One analyst was reassigned to focus on crime prevention, and four new analysts will support the Secure Cities Partnership. The partnership is an initiative to use “smart justice” to improve safety and economic performance in Michigan’s most violent cities with data and community services, she said.
More analysts should be considered in the future, Etue said.
Data analysis is one of the primary tools in efforts to prevent crime, as opposed to merely enforcing the laws after they are broken.
When Gov. Rick Snyder outlined his Secure Cities initiative in 2012, crime prevention was a key feature, according to Nicole Lisabeth, the State Police data assurance unit manager.
That initiative places special emphasis on cities with the most violent crime: Flint, Detroit, Saginaw and Pontiac.
Data analyses have identified some of the biggest criminal hotspots in areas of those cities. The State Police declined to name precisely where, saying disclosure would impede law enforcement efforts.
Flint has 31 troopers, 13 more than last year, and the largest increase among the four cities, Brown said. Due to a decrease in crime in Pontiac, troopers are now deployed there only as needed to address hotspots.
Other areas not in the Secure Cities program which are receiving the most new troopers include the other Tri-City areas of Bay City and Midland (Saginaw is the third) with seven and Brighton with six, according to the State Police.
Brown said she expects troopers to be in high demand as local police departments continue to struggle over the next couple of years with their own funding and staffing problems.
Another key part of prevention is the State Police’s community service efforts, said Sgt.
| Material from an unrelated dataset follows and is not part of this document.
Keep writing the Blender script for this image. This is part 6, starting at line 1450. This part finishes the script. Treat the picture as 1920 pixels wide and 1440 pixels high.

Duane Zook of the Community Service Troopers Division.
The twenty-four community service troopers teach business security, provide personal safety at schools and places of worship, and conduct Teaching, Educating and Mentoring, or TEAM.
TEAM is a K-12 curriculum that teaches topics including bicycle safety and safety regarding strangers, as well as bullying, cyberbullying and sexting, Zook said.
“The unique thing about it is it’s not going to be the same approach from Metro Detroit versus Upper Peninsula. Each of those areas has different needs and issues, and service troopers address the needs of those specific areas.
“As far as the impact on our communities, you have to start with the youth,” Zook said. The program’s biggest goal is reaching out to prepare youth to become leaders in their communities as they grow up.
That is a vital part of the prevention puzzle, according to Lisabeth, one that echoes Etue’s oft-repeated phrase: “We can’t arrest our way out of crime in these communities.”